Искусство Матисса, то, что сейчас называется декоративизм, — это естественное продолжение импрессионистских поисков. Тот же культ цвета. То же желание быстро передать зрителю содержание и настроение. Только различны пути, которыми это достигается. Декоративизм предполагает, что наиболее просто и быстро воспринимаются большие красочные плоскости. Для больших красочных плоскостей естественна упрощенная до наивности форма рисунка.

Но оба эти приема являют собой возврат к примитиву, к искусству древних, к той самой архаике, которая увлекла Серова в Греции.

Поняв искусство Матисса, Серов сразу же начинает осваивать его и, верный своей манере, делает «экспериментальный» портрет, где уроки Матисса вылились в наивозможно для Серова чистой форме. Случай был более чем подходящий — портрет Ивана Абрамовича Морозова, брата того самого Морозова, которого Серов писал в 1902 году.

Иван Абрамович был коллекционером произведений нового западного искусства. Серов изобразил его на фоне матиссовского панно, недвусмысленно указывая этим на истоки живописи самого портрета.

Резкие линии лица, костюма, прически, резкие цветовые переходы, очерченные контуры — это все то, что характерно для Матисса. Но, конечно, Серов не дошел до крайностей Матисса. Он использовал его приемы весьма умеренно, лишь настолько, насколько это нужно было для характеристики изображаемого лица — поклонника модерна, — и не перешел за грань реализма. Заимствование каких-то новых приемов лишь усилило реализм Серова, послужило заострению психологической характеристики.

И в то же время это было школой.

Вспомним: рассказывая о разногласиях Серова с учениками, Петров-Водкин писал: «Серов не против Пикассо и Матисса восставал; он как профессионал видел, что все дороги ведут в Рим, что во Франции куется большое дело, он возмущался обезьяньей переимчивостью нашей, бравшей только поверхностный стиль французских модернистов, только мерявшей чужие рубахи на грязное тело. Серов омрачнел… оттого, что молодежь с полдороги каких-либо профессиональных знаний бросалась в готовый стиль…»

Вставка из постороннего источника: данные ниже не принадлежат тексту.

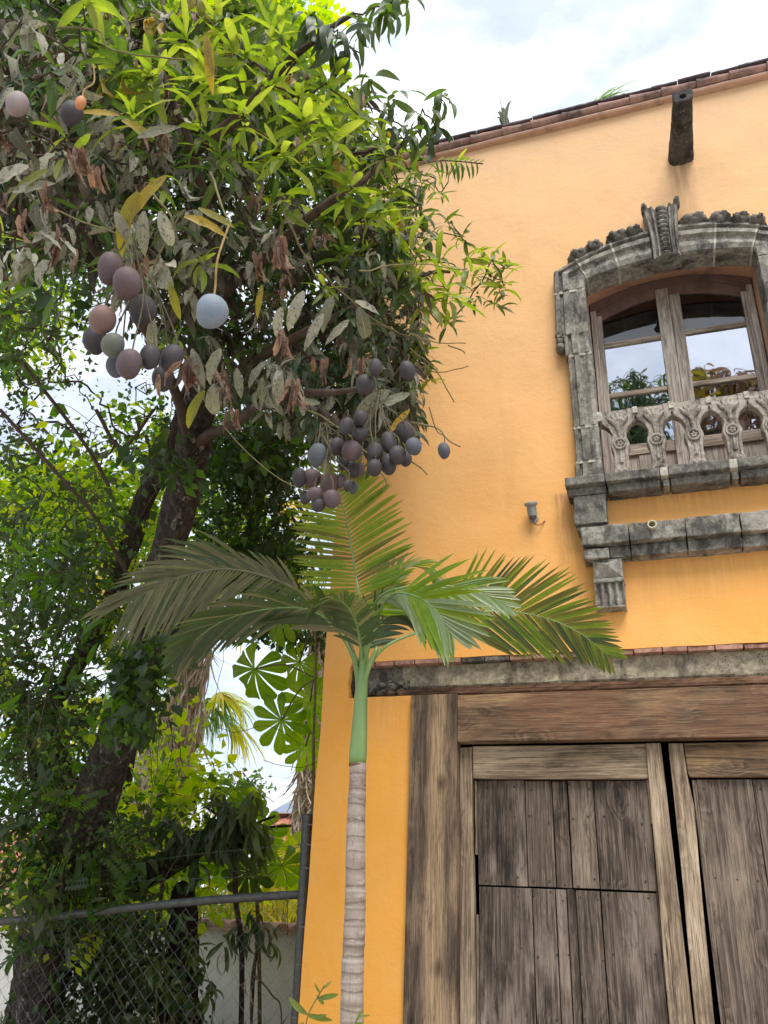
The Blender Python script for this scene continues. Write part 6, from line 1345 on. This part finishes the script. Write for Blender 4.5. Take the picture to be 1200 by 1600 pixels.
def frond(pts, n, ln, mats, sideup, droop=.2, ang=(1.25, .35), fold=.2, w=.017, start=.18, one=None, start2=0, jit=.06, name='frond', lenprof=None, rach=.010, seglen=1.0):
    """pts: world points of the rachis; sideup: the up normal of the blade; ang: leaflet angle to the rachis at base and tip"""
    P_ = smooth_path([np.array(p, float) for p in pts], 10); N = len(P_); g = G(); g.tube(P_, [max(.0022, rach * (1 - .82 * i / N)) for i in range(N)], 7)
    root = g.build(name, SHAFT if mats[0] != 3 else PALM_R, palm, smooth=True); seg = np.array(P_); cum = np.concatenate([[0], np.cumsum(np.linalg.norm(np.diff(seg, axis=0), axis=1))]); cum /= cum[-1]
    for i in range(n):
        t = start + (1 - start) * (i + .5) / n; p = np.array([np.interp(t, cum, seg[:, k]) for k in range(3)]); j = min(N - 2, max(1, int(np.searchsorted(cum, t)))); tg = norm(seg[min(N - 1, j + 1)] - seg[j - 1])
        up_ = np.array(sideup(t) if callable(sideup) else sideup, float); up_ = norm(up_ - tg * (up_ @ tg)); sd_ = np.cross(tg, up_)
        lp = lenprof(t) if lenprof else (math.sin(math.pi * min(1, (t - start) / (1 - start) * .80 + .17)) ** .55)
        for sg in (-1, 1):
            if (one and sg not in one) or (sg < 0 and t < start2): continue
            an_ = ang[sg] if isinstance(ang, dict) else ang; a = an_[0] + (an_[1] - an_[0]) * t + random.uniform(-jit, jit); d = tg * math.cos(a) + sd_ * sg * math.sin(a) + up_ * fold; d = norm(d)
            L_ = ln * lp * random.uniform(.92, 1.06); k = 7; v = []; q = np.array(p); dd = d.copy(); wd = norm(np.cross(dd, up_)); 
            for s_ in range(k + 1):
                u = s_ / k; wv = w * (math.sin(math.pi * min(1, u * .9 + .09)) ** .6) * (1 if u < .97 else .1); nn = np.cross(wd, dd)
                v += [q - wd * wv + nn * wv * .35, q, q + wd * wv + nn * wv * .35]
                dr_ = droop * (1 + random.uniform(-.3, .3)); dd = norm(dd + np.array([0, 0, -1]) * dr_ * (u + .2) * 2 / k); wd = norm(wd - dd * (wd @ dd)); q = q + dd * L_ / k
            f = [(s_ * 3 + c_, s_ * 3 + 3 + c_, s_ * 3 + 4 + c_, s_ * 3 + 1 + c_) for s_ in range(k) for c_ in (0, 1)]
            me = bpy.data.meshes.new('leaflet'); va = np.array(v); me.from_pydata([tuple(a_) for a_ in (va - p)], [], f); uvl = me.uv_layers.new(name='UVMap'); fl = np.array(f).reshape(-1)
            uvl.data.foreach_set('uv', np.stack([(fl // 3) / k, (fl % 3) - 1.0], 1).astype(np.float32).ravel()); me.polygons.foreach_set('use_smooth', [True] * len(f))
            link('leaflet', me, PALM[random.choice(mats)], root, p)
PALM_R = simple('dusty_rachis', (.20, .19, .12), .7)
def pl(*q): return [crown - [0, 0, .06]] + [pt(x_, y_, D) for x_, y_, D in q]
DC = project(crown)[2]
NF = -FW
# upright frond behind the crown
frond([crown, pt(562, 960, DC + .1), pt(556, 900, DC + .25), pt(544, 830, DC + .35), pt(533, 775, DC + .38), pt(526, 728, DC + .36)], 40, .40, [0, 0, 0, 4], (0.05, -1, .25), droop=.05, ang=(1.5, .95), fold=-.05, w=.0125, start=.20)
# small frond folding over behind, to the right
frond([crown, pt(585, 960, DC + .15), pt(610, 905, DC + .25), pt(640, 885, DC + .3), pt(668, 893, DC + .3), pt(688, 925, DC + .25)], 24, .24, [2, 0, 2], (.1, -.6, 1), droop=.3, ang=(1.1, .4), fold=.1, w=.013, start=.4)
# silvery frond towards the camera, right
frond([crown - [0, 0, .03], pt(585, 975, DC - .1), pt(612, 930, DC - .25), pt(650, 932, DC - .4), pt(685, 958, DC - .5), pt(706, 992, DC - .55)], 30, .40, [2, 2, 2, 0], lambda t: NF + [0, 0, .25], droop=.10, ang=(1.1, .40), fold=.08, w=.0140, start=.34, start2=.60)
frond([crown - [0, 0, .03], pt(580, 960, DC - .1), pt(605, 925, DC - .2), pt(670, 915, DC - .3), pt(740, 922, DC - .35), pt(790, 945, DC - .38)], 26, .28, [2, 0, 2], lambda t: NF + [0, 0, .5], droop=.15, ang=(.85, .3), fold=.05, w=.011, start=.34, start2=.7)
# long right frond
frond([crown - [0, 0, .08], pt(600, 1012, DC + .05), pt(660, 985, DC + .15), pt(720, 962, DC + .2), pt(790, 955, DC + .25), pt(860, 968, DC + .28), pt(910, 992, DC + .28), pt(950, 1025, DC + .26)], 50, .46, [0, 4, 4, 1, 0], lambda t: NF, droop=.05, ang=(.95, .50), fold=.0, w=.0105, start=.36, lenprof=lambda t: 1.0 if t < .60 else max(.28, 1 - (t - .60) * 1.8))
# left arching dusty frond
frond([crown - [0, 0, .05], pt(530, 975, DC), pt(470, 925, DC + .05), pt(407, 898, DC + .1), pt(349, 889, DC + .12), pt(300, 897, DC + .12), pt(253, 914, DC + .12), pt(202, 940, DC + .12)], 48, .46, [3, 3, 3, 1, 3], lambda t: NF, droop=.35, ang={1: (.65, .22), -1: (1.25, .55)}, fold=.0, w=.0105, start=.36, jit=.12, lenprof=lambda t: .7 + .3 * math.sin(math.pi * t) if t > .5 else .55)
# lower left frond seen from beneath
frond([crown - [0, 0, .09], pt(535, 995, DC - .05), pt(491, 955, DC - .1), pt(430, 950, DC - .1), pt(360, 965, DC - .1), pt(310, 995, DC - .1), pt(280, 1025, DC - .1)], 40, .38, [1, 1, 1, 3], lambda t: (-.2, .5, 1), droop=.2, ang=(.85, .22), fold=-.18, w=.013, start=.22)
# short dark leaflets filling the throat of the crown
frond([crown - [0, 0, .04], pt(560, 985, DC - .1), pt(545, 950, DC - .2), pt(520, 935, DC - .3), pt(490, 950, DC - .38)], 22, .26, [1, 1, 3], lambda t: (0, .4, 1), droop=.3, ang=(1.0, .4), fold=-.1, w=.013, start=.2)
frond([crown - [0, 0, .04], pt(585, 985, DC + .1), pt(610, 960, DC + .15), pt(640, 960, DC + .2), pt(665, 985, DC + .2)], 20, .24, [1, 1], lambda t: (0, .4, 1), droop=.3, ang=(1.1, .4), fold=-.1, w=.013, start=.2)
g = G(); g.tube(smooth_path([crown - [0, 0, .1], crown + [0, 0, .1], pt(560, 930, DC), pt(556, 900, DC + .05)], 4), [.030] * 4 + [.022, .018, .014, .012, .010, .008, .007, .006, .004], 8); g.build('spear_leaf', SHAFT, palm)
for sg, e in ((-1, (548, 1005)), (1, (590, 1010)), (0, (567, 985))):
    g = G(); g.tube(smooth_path([crown - [0, 0, .22], crown - [-.012 * sg, .01, .10], pt(e[0], e[1], DC)], 5), [.036, .036, .034, .030, .026, .022, .019, .016, .014, .012, .011], 10); g.build('leaf_base', SHAFT, palm, smooth=True)

# ------------------------------------------------------------------ small plants
def seedling(px, py, Y, label, leaves, stem):
    b = at(px, py, Y); t = thing('seedling', label, 'seedling', (b[0], Y, 0)); g = G()
    for s_ in stem: g.tube(smooth_path([at(x_, y_, Y) for x_, y_ in s_], 4), .0035, 6)
    g.tube([(b[0], Y, 0), b], .005, 6); g.build('stem', MAT_TWIG_G, t); l2 = Leaves()
    for x_, y_, d, ln in leaves: l2.add('mango', frames(np.array([at(x_, y_, Y)]), np.array([RT * d[0] + UP * d[1] - FW * d[2]]), np.array([UP * .4 - FW]), np.array([ln])), 0)
    l2.build('leaves', MANGO, t, single=20)
seedling(478, 1600, 4.6, 'fresh green seedling with pointed leaves against the orange wall left of the palm', [(480, 1585, (-1, .75, .1), .15), (480, 1585, (1, -.25, .1), .15), (495, 1560, (1, .15, .1), .13), (495, 1555, (.5, -.7, .1), .09), (505, 1545, (.4, .4, .1), .06), (500, 1552, (-.4, .7, .1), .06), (484, 1590, (.9, .1, .1), .10), (475, 1598, (-.6, -.3, .2), .1)], [[(478, 1600), (483, 1582), (495, 1560), (507, 1540)]])
seedling(556, 1600, 3.9, 'tiny bright leaf tip beside the ringed palm trunk at the bottom edge', [(556, 1596, (.5, .9, .1), .06), (562, 1588, (1, .1, .1), .05), (556, 1598, (.8, -.2, .1), .05)], [[(555, 1600), (558, 1592)]])
def tuft(px, py, label, n, ln, m, lean, spread=.25):
    b = at(px, py, WY - .07); b[2] = 8.402; t = thing('roof_weed', label, 'weed', b); l2 = Leaves(); d = np.tile(np.array(lean, float), (n, 1)) + rng.normal(0, spread, (n, 3))
    l2.add('blade', frames(np.tile(b, (n, 1)) + rng.normal(0, .012, (n, 3)) * [1, 1, 0], d, np.tile([0, -1.0, .2], (n, 1)), ln * rng.uniform(.6, 1.1, n)), 0); l2.build('blades', [m], t); g = G(); g.tube([b - [0, 0, .01], b + norm(np.array(lean, float)) * ln * .5], .003, 5); g.build('stem', MAT_TWIG_G, t)
tuft(790, 190, 'tall purple green grass spike growing on the roof edge', 18, .85, BUSH[3], (-.12, 0, 1), .07)
tuft(930, 160, 'bright green palm tip showing above the roof edge left of the rain spout', 26, .62, FRESH, (.55, .1, .38), .16)
tuft(685, 215, 'faint dry weeds on the roof edge near the mango leaves', 10, .16, BUSH[3], (0, 0, 1), .25)

# ------------------------------------------------------------------ what the window panes reflect (across the street)
def mirror_pt(px, py, Yv):
    p = at(px, py, Yv); return np.array([p[0], 2 * (WY + .32) - Yv, p[2]])
rt_ = thing('street_tree', 'dark leafy tree across the street, seen reflected in the left window pane', 'tree', mirror_pt(985, 640, 21) * [1, 1, 0])
g = G(); b = mirror_pt(985, 640, 21); g.tube(smooth_path([b * [1, 1, 0], b * [1, 1, .5], b], 5), [.28] * 6 + [.2] * 5, 12)
lv = Leaves(); C_ = []
for cx, cy, rx, ry, n in [(990, 640, 60, 55, 90), (985, 590, 22, 22, 16), (1045, 610, 16, 30, 14), (1000, 720, 70, 50, 60), (960, 680, 40, 40, 30), (1010, 615, 24, 16, 10)]:
    for _ in range(n): a = random.uniform(0, 6.28); r = math.sqrt(random.random()); C_.append(mirror_pt(cx + rx * r * math.cos(a), cy + ry * r * math.sin(a), random.uniform(19.5, 22.5)))
for p in C_: lv.rosette(p, (0, .3, .8), 12, .34, 'droopy', random.choice([1, 2, 2]), (.4, 1.7), .5)
grow(g, [b, b * [1, 1, .8]], C_[::2], .012, .002, .06, 0, 4, far=4); g.build('trunk', MAT_BARK, rt_); lv.build('crown', MANGO, rt_)
dt_ = thing('dry_palm', 'brown dry fronds of a tree across the street, reflected in the right window pane', 'tree', mirror_pt(1125, 640, 19) * [1, 1, 0])
g = G(); b = mirror_pt(1125, 680, 19); g.tube([b * [1, 1, 0], b], .22, 10); g.build('trunk', MAT_BARK, dt_); lv = Leaves()
for _ in range(230):
    p = mirror_pt(random.uniform(1068, 1240), random.uniform(568, 760), random.uniform(18.5, 20.5)); lv.rosette(p, (0, .2, .9), 10, .5, 'droopy', random.choice([4, 4, 4, 5]), (.5, 1.8), .6)
lv.build('crown', MANGO, dt_)
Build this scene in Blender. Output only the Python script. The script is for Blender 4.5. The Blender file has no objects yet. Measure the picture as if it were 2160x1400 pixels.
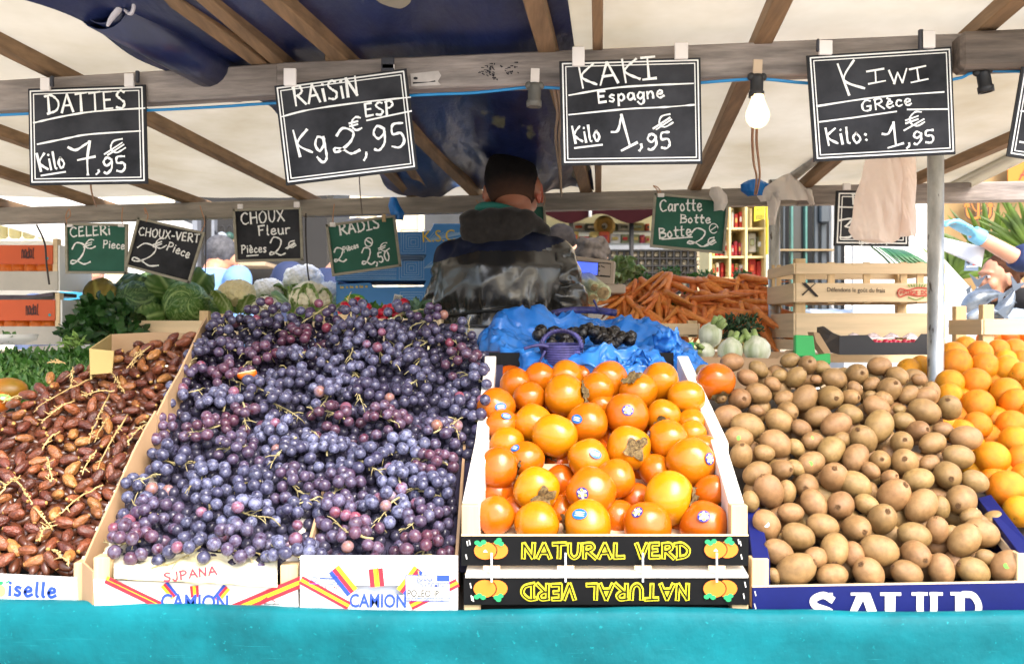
import bpy, bmesh, math, random
import numpy as np
from mathutils import Vector, Matrix, Quaternion, noise
random.seed(7)
sc = bpy.context.scene
COL = sc.collection
# ------------------------------------------------------------------ camera, sky, sun, exposure
CZ = 1.30                    # eye height
F = 2100.0                   # focal length in pixels of a 2160-wide frame (35 mm)
cd = bpy.data.cameras.new('camera'); cam = bpy.data.objects.new('camera', cd); COL.objects.link(cam)
cd.lens = 35.0; cd.sensor_width = 36.0; cd.clip_end = 500; cd.clip_start = 0.05
cam.location = (0, 0, CZ); cam.rotation_euler = (math.radians(90), 0, 0)
cd.dof.use_dof = True; cd.dof.focus_distance = 2.1; cd.dof.aperture_fstop = 8
sc.camera = cam
SUN_DIR = Vector((-0.34, 0.60, -0.74)).normalized()        # the way the light travels
sd = bpy.data.lights.new('sun', 'SUN'); sun = bpy.data.objects.new('sun', sd); COL.objects.link(sun)
sd.energy = 0.95; sd.angle = math.radians(40); sd.color = (1.0, 0.965, 0.91)
sun.rotation_euler = SUN_DIR.to_track_quat('-Z', 'Y').to_euler()
w = bpy.data.worlds.new('World'); sc.world = w; w.use_nodes = True
wn = w.node_tree; bg = wn.nodes['Background']
sky = wn.nodes.new('ShaderNodeTexSky'); sky.sky_type = 'NISHITA'; sky.sun_disc = False
sky.sun_elevation = math.asin(-SUN_DIR.z); sky.sun_rotation = math.atan2(-SUN_DIR.x, -SUN_DIR.y)
sky.dust_density = 4.0; sky.air_density = 1.0; sky.ozone_density = 0.6
wn.links.new(sky.outputs[0], bg.inputs[0]); bg.inputs[1].default_value = 0.15
sc.view_settings.view_transform = 'Standard'; sc.view_settings.look = 'None'
sc.view_settings.exposure = 1.95; sc.view_settings.gamma = 1.0
sc.render.engine = 'CYCLES'
sc.cycles.use_denoising = True
sc.cycles.max_bounces = 8; sc.cycles.transparent_max_bounces = 8; sc.cycles.sample_clamp_indirect = 8

# ------------------------------------------------------------------ helpers
def P(px, py, Y):
    return Vector(((px - 1080) / F * Y, Y, CZ + (700 - py) / F * Y))
def lin(h):
    h = h.lstrip('#'); c = [int(h[i:i + 2], 16) / 255 for i in (0, 2, 4)]
    return tuple((x / 12.92 if x <= .04045 else ((x + .055) / 1.055) ** 2.4) for x in c)
def R(d): return math.radians(d)
def wmat(o):
    m = o.matrix_basis.copy()
    return wmat(o.parent) @ m if o.parent else m

class MB:
    def __init__(s): s.v = []; s.f = []; s.m = []; s.s = []; s.c = None
    def add(s, vs, fs, mi=0, sm=False):
        b = len(s.v); s.v += [tuple(v) for v in vs]
        for f in fs: s.f.append([b + i for i in f]); s.m.append(mi); s.s.append(sm)
        return b
    def box(s, c, size, rot=None, mi=0):
        c = Vector(c); hx, hy, hz = [x / 2 for x in size]
        vs = [Vector((x, y, z)) for x in (-hx, hx) for y in (-hy, hy) for z in (-hz, hz)]
        if rot is not None: vs = [rot @ v for v in vs]
        s.add([v + c for v in vs], [(0, 1, 3, 2), (4, 6, 7, 5), (0, 4, 5, 1), (2, 3, 7, 6), (0, 2, 6, 4), (1, 5, 7, 3)], mi)
    def beam(s, a, b, w, h, up=(0, 0, 1), mi=0):
        a = Vector(a); b = Vector(b); d = (b - a).normalized(); sd = d.cross(Vector(up)).normalized(); u = sd.cross(d)
        q = [sd * x * w / 2 + u * z * h / 2 for x, z in ((-1, -1), (1, -1), (1, 1), (-1, 1))]
        s.add([a + v for v in q] + [b + v for v in q], [(0, 1, 2, 3), (7, 6, 5, 4), (0, 4, 5, 1), (1, 5, 6, 2), (2, 6, 7, 3), (3, 7, 4, 0)], mi)
    def prism(s, poly, t, mi=0, sm=False):
        n = len(poly); poly = [Vector(p) for p in poly]; t = Vector(t)
        s.add(poly + [p + t for p in poly], [list(range(n))[::-1], list(range(n, 2 * n))] + [(i, (i + 1) % n, n + (i + 1) % n, n + i) for i in range(n)], mi, sm)
    def tube(s, pts, r, n=8, mi=0, cap=True, sm=True, flat=1.0):
        pts = [Vector(p) for p in pts]; k = len(pts)
        rs = [r] * k if isinstance(r, (int, float)) else list(r)
        up = Vector((0, 0, 1)); vs = []; prev = None
        for i in range(k):
            d = (pts[min(i + 1, k - 1)] - pts[max(i - 1, 0)]).normalized()
            if prev is None:
                a = d.cross(up)
                if a.length < .05: a = d.cross(Vector((0, 1, 0)))
            else: a = prev - d * prev.dot(d)
            a.normalize(); prev = a; b = a.cross(d)
            for j in range(n):
                t = 2 * math.pi * j / n
                vs.append(pts[i] + (a * math.cos(t) + b * math.sin(t) * flat) * rs[i])
        fs = [(i * n + j, i * n + (j + 1) % n, (i + 1) * n + (j + 1) % n, (i + 1) * n + j) for i in range(k - 1) for j in range(n)]
        if cap: fs += [list(range(n))[::-1], list(range((k - 1) * n, k * n))]
        s.add(vs, fs, mi, sm)
    def loft(s, rings, n=24, mi=0):
        """rings: (centre, rx, ry) horizontal ellipses"""
        vs = []
        for c, rx, ry in rings:
            for j in range(n):
                t = 2 * math.pi * j / n; vs.append((c[0] + rx * math.cos(t), c[1] + ry * math.sin(t), c[2]))
        k = len(rings)
        fs = [(i * n + j, i * n + (j + 1) % n, (i + 1) * n + (j + 1) % n, (i + 1) * n + j) for i in range(k - 1) for j in range(n)]
        fs += [list(range(n))[::-1], list(range((k - 1) * n, k * n))]
        s.add(vs, fs, mi, True)
    def ell(s, c, r, rot=None, nu=16, nv=10, mi=0, fn=None):
        c = Vector(c); r = (r, r, r) if isinstance(r, (int, float)) else r
        vs = [Vector((0, 0, 1))]
        for i in range(1, nv):
            p = math.pi * i / nv
            for j in range(nu):
                t = 2 * math.pi * j / nu; vs.append(Vector((math.sin(p) * math.cos(t), math.sin(p) * math.sin(t), math.cos(p))))
        vs.append(Vector((0, 0, -1)))
        if fn: vs = [fn(v) for v in vs]
        vs = [Vector((v.x * r[0], v.y * r[1], v.z * r[2])) for v in vs]
        if rot is not None: vs = [rot @ v for v in vs]
        fs = [(0, 1 + j, 1 + (j + 1) % nu) for j in range(nu)]
        for i in range(nv - 2):
            a = 1 + i * nu; fs += [(a + j, a + nu + j, a + nu + (j + 1) % nu, a + (j + 1) % nu) for j in range(nu)]
        a = 1 + (nv - 2) * nu; e = len(vs) - 1
        fs += [(a + j, e, a + (j + 1) % nu) for j in range(nu)]
        s.add([v + c for v in vs], fs, mi, True)
    def lathe(s, prof, c=(0, 0, 0), n=20, mi=0, rot=None, sm=True):
        c = Vector(c); vs = []
        for r, z in prof:
            for j in range(n):
                t = 2 * math.pi * j / n; v = Vector((r * math.cos(t), r * math.sin(t), z))
                vs.append((rot @ v if rot is not None else v) + c)
        k = len(prof)
        s.add(vs, [(i * n + j, i * n + (j + 1) % n, (i + 1) * n + (j + 1) % n, (i + 1) * n + j) for i in range(k - 1) for j in range(n)], mi, sm)
    def grid(s, fn, nu, nv, mi=0, sm=True, thick=0.0):
        vs = [Vector(fn(i / nu, j / nv)) for j in range(nv + 1) for i in range(nu + 1)]
        W = nu + 1
        fs = [(j * W + i, j * W + i + 1, (j + 1) * W + i + 1, (j + 1) * W + i) for j in range(nv) for i in range(nu)]
        s.add(vs, fs, mi, sm)
    def mesh(s, name, mats):
        me = bpy.data.meshes.new(name); me.from_pydata(s.v, [], s.f)
        me.polygons.foreach_set('material_index', s.m); me.polygons.foreach_set('use_smooth', s.s)
        for m in mats: me.materials.append(m)
        me.update(); return me
    def build(s, name, mats, parent=None, bevel=0, thick=0, world=True):
        mats = mats if isinstance(mats, (list, tuple)) else [mats]
        if parent is not None and world:
            inv = wmat(parent).inverted(); s.v = [tuple(inv @ Vector(v)) for v in s.v]
        o = bpy.data.objects.new(name, s.mesh(name, mats)); COL.objects.link(o)
        if parent is not None: o.parent = parent
        if thick:
            md = o.modifiers.new('thickness', 'SOLIDIFY'); md.thickness = thick; md.offset = 0
        if bevel:
            md = o.modifiers.new('edge', 'BEVEL'); md.width = bevel; md.segments = 1; md.limit_method = 'ANGLE'
        return o

def tag(o, label=None, cat=None, group=None, kind=None):
    if label: o['label'] = label
    if cat: o['category'] = cat
    if group: o['group'] = group
    if kind: o['kind'] = kind
    return o
def thing(name, label, cat, loc=(0, 0, 0), rot=None, group=None):
    o = bpy.data.objects.new(name, None); COL.objects.link(o); o.location = loc; o.empty_display_size = .05
    if rot is not None: o.rotation_euler = rot
    return tag(o, label, cat, group)
def inst(name, mesh, loc, rot=None, scale=1, parent=None):
    o = bpy.data.objects.new(name, mesh); COL.objects.link(o)
    if parent is not None: o.parent = parent
    o.location = loc
    if rot is not None:
        o.rotation_mode = 'QUATERNION'; o.rotation_quaternion = rot
    o.scale = (scale,) * 3 if isinstance(scale, (int, float)) else scale
    return o
def copy_tree(o, parent=None):
    c = o.copy(); COL.objects.link(c)
    if parent is not None: c.parent = parent
    for ch in o.children: copy_tree(ch, c)
    return c
def rquat(): 
    return Quaternion((random.gauss(0, 1), random.gauss(0, 1), random.gauss(0, 1), random.gauss(0, 1))).normalized()
def blob(mb, voxel, smooth=2, fn=None):
    """unite overlapping closed shapes into one continuous surface; returns (verts, faces)"""
    me = mb.mesh('tmp', []); o = bpy.data.objects.new('tmp', me); COL.objects.link(o)
    md = o.modifiers.new('r', 'REMESH'); md.mode = 'VOXEL'; md.voxel_size = voxel; md.use_smooth_shade = True
    if smooth:
        m2 = o.modifiers.new('s', 'SMOOTH'); m2.factor = .5; m2.iterations = smooth
    dg = bpy.context.evaluated_depsgraph_get(); e = o.evaluated_get(dg)
    m = bpy.data.meshes.new_from_object(e)
    vs = [v.co.copy() for v in m.vertices]; ns = [v.normal.copy() for v in m.vertices]; fs = [list(p.vertices) for p in m.polygons]
    bpy.data.objects.remove(o); bpy.data.meshes.remove(me); bpy.data.meshes.remove(m)
    if fn: vs = [fn(v, n) for v, n in zip(vs, ns)]
    r = MB(); r.add(vs, fs, 0, True); return r
def text_verts(txt, bold=0.0):
    cu = bpy.data.curves.new('t', 'FONT'); cu.body = txt; cu.offset = bold; cu.resolution_u = 3
    o = bpy.data.objects.new('t', cu); me = bpy.data.meshes.new_from_object(o)
    vs = [v.co.copy() for v in me.vertices]; fs = [list(p.vertices) for p in me.polygons]
    bpy.data.objects.remove(o); bpy.data.curves.remove(cu); bpy.data.meshes.remove(me)
    return vs, fs
def smooth_path(pts, sub=5):
    if len(pts) < 3: return [Vector(p) for p in pts]
    pts = [Vector(p) for p in pts]; out = []
    for i in range(len(pts) - 1):
        p0 = pts[max(i - 1, 0)]; p1 = pts[i]; p2 = pts[i + 1]; p3 = pts[min(i + 2, len(pts) - 1)]
        for k in range(sub):
            t = k / sub
            out.append(.5 * ((2 * p1) + (p2 - p0) * t + (2 * p0 - 5 * p1 + 4 * p2 - p3) * t * t + (3 * p1 - p0 - 3 * p2 + p3) * t ** 3))
    out.append(pts[-1]); return out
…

Что касается тех его учеников, которые не как моду, а как нечто органическое восприняли модернизм, то к ним Серов относился с сочувствием и симпатией: и к Сарьяну, и к Кузнецову, и к тому же Петрову-Водкину.

Он часто посещал мастерскую Петрова-Водкина в те годы, когда работал над «Европой». Как-то, просматривая эскизы и этюды к «Купанию красного коня», над которым тогда работал Петров-Водкин, Серов сказал:

— Меня удивляет, как это вы так сразу достигаете парадности.

Таким образом, можно предположить, что, начав работу над античными сюжетами, Серов при помощи древнего искусства открыл смысл искусства новейшего, причем в его искусстве произошло органическое слияние декоративного искусства Древней Греции с новейшим искусством, тоже декоративным. И только тогда Серов понял, по какому пути он пойдет. Его «Европа» и «Навзикая» должны представлять собой декоративные панно. И уже после этого начал он техническую, вернее, детальную подготовку к работе. Он делал множество натурных зарисовок, чего избегал во время путешествия, боясь упустить самое важное — дух Древней Греции.